Protection from tokhang

IN A Facebook photo album, I shared pictures of Feasters whose stories on Christian conversion serve to inspire attendees of the weekly The Feast prayer meetings.

Ever week, the community distribute The Feast Bacolod Bulletin (TFBB) among the Feasters, those who serve and attend the prayer meetings.

Included in the publication are the heroic stories who, through the grace of God, repented their sins of hatred, vices, and selfishness.

As we often sing contemporary Christian worship songs, “The cross before us, the world behind us.”

In the Facebook album, I featured Bro. Heralf Deloso, former street child and atheist who grew up hating his mother but found the love of Christ in charismatic communities. He’s now a lay Eucharist minister.

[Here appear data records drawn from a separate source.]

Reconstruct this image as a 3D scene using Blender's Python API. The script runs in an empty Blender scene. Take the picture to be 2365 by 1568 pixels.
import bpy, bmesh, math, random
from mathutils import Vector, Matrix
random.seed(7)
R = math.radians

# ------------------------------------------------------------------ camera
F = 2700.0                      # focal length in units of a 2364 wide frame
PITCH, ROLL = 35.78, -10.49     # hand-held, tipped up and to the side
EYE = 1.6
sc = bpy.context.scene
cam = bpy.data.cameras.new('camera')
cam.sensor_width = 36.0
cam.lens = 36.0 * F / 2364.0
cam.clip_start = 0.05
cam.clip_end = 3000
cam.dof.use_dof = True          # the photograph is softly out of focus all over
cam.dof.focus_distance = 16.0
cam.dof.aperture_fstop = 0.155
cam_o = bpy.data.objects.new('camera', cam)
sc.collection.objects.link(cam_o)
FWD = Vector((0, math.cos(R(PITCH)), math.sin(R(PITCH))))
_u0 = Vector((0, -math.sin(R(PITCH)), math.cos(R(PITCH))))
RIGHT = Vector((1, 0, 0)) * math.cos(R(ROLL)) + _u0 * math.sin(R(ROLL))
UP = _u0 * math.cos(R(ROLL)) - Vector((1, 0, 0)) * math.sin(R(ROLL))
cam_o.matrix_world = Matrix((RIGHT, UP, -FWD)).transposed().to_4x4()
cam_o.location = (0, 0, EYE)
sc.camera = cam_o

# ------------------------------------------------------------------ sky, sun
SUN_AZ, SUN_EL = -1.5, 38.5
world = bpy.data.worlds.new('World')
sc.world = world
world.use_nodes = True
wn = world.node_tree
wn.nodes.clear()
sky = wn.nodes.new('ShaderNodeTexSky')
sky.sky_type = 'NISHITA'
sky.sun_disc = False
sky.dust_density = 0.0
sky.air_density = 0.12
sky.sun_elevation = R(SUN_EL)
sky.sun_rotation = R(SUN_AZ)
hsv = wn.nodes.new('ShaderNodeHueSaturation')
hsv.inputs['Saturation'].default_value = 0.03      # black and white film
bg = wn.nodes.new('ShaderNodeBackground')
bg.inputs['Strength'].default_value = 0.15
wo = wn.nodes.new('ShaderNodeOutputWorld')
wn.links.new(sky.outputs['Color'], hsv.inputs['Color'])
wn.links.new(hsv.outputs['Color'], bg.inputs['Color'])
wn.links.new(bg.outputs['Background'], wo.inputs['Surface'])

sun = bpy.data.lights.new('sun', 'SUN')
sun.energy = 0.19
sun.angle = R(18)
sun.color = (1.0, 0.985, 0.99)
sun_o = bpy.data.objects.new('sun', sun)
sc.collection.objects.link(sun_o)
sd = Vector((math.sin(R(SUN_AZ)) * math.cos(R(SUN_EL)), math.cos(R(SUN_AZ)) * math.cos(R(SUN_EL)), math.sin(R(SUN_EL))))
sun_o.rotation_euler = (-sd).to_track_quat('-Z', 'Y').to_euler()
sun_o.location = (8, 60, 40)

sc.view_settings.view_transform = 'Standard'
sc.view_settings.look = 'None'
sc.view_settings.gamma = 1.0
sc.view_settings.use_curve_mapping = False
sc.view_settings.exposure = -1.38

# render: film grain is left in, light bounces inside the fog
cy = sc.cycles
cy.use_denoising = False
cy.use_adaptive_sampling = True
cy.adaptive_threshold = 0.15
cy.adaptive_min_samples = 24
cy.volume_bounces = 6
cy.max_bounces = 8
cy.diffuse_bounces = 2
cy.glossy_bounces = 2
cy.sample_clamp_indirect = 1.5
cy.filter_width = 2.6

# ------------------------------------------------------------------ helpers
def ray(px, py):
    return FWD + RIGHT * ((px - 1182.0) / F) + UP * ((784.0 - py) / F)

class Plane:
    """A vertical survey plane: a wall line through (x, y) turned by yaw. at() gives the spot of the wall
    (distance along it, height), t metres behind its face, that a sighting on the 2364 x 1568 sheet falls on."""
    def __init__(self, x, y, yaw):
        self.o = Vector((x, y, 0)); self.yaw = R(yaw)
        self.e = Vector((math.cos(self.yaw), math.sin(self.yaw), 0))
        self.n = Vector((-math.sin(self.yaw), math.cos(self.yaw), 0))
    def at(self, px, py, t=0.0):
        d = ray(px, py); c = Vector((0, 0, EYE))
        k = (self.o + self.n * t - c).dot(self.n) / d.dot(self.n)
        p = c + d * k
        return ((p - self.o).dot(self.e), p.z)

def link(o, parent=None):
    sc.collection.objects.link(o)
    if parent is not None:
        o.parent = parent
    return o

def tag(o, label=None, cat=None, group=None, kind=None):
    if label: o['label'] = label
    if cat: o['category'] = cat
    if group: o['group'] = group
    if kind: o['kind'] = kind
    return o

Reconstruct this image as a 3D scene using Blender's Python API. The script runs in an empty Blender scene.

Or Si Garlyn Balo Lobaton, who shared how she felt robbed of her childhood years when she became a second Mom to her younger sibs. But on hindsight, she felt blessed because in her young adult life, she learned to be independent, accountable, and responsible.

Then there’s a Feaster who turned his back on drug abuse. Another atheist and drug user, his mother prayed for his conversion. During a Love Life Retreat, he met other singles who showered him with their love, accepted without judging him. Says Jesus Christ, “A new command I give you: Love one another.” (John 13:34)

When I captioned his photo with a brief blurb on his former life, I received a frantic message from a fellow Feaster of the Light of Jesus Family: “Anu na ya karun matabo kay Toy (not his real name)? Matiruhan xa da b karun kay isa sya sa mga addict? Concern lang ko ya sa welfare ni Toy... basi mapareho na xa sa kanday Kian de los Santos karun?”

Even charismatics are alarmed over what’s happening in the country. No wonder.

They join their four Negrense bishops who wrote in their pastoral statement that they “sense the grief, the anguish, the fear, the confusion, even the outrage and the many troubling questions of family members, colleagues, classmates, friends, and communities of those who were killed without due process, either as part of our government’s war on drugs or counter-insurgency measures or as plain civilian banditry.”

Then they acknowledged the “enormity and gravity of (the) drug problem” as well as the peace and order situation.

They added that “these social problems are deeply felt in areas where there is defective governance and great socio-economic-political-cultural and ecological imbalances.”

The war against drugs need not be brutal as it is in other parts of the country. Recently, the Negros Occidental Police Provincial Office scored with the arrest of Joey Nillosan, a suspected Level 2 high value target drug personality.

It was a textbook case of proper police procedure. The suspect was entrapped with a buy-bust operation and arrested but very much alive – unlike Kian de los Santos who was summarily executed. Nillosan will be charged with violations of RA 9165 and will live to see his day in court.

Over and above their victories against illegal drugs, they have proven that due process is a potent weapon against criminal activities. The long arm of the law does extend far.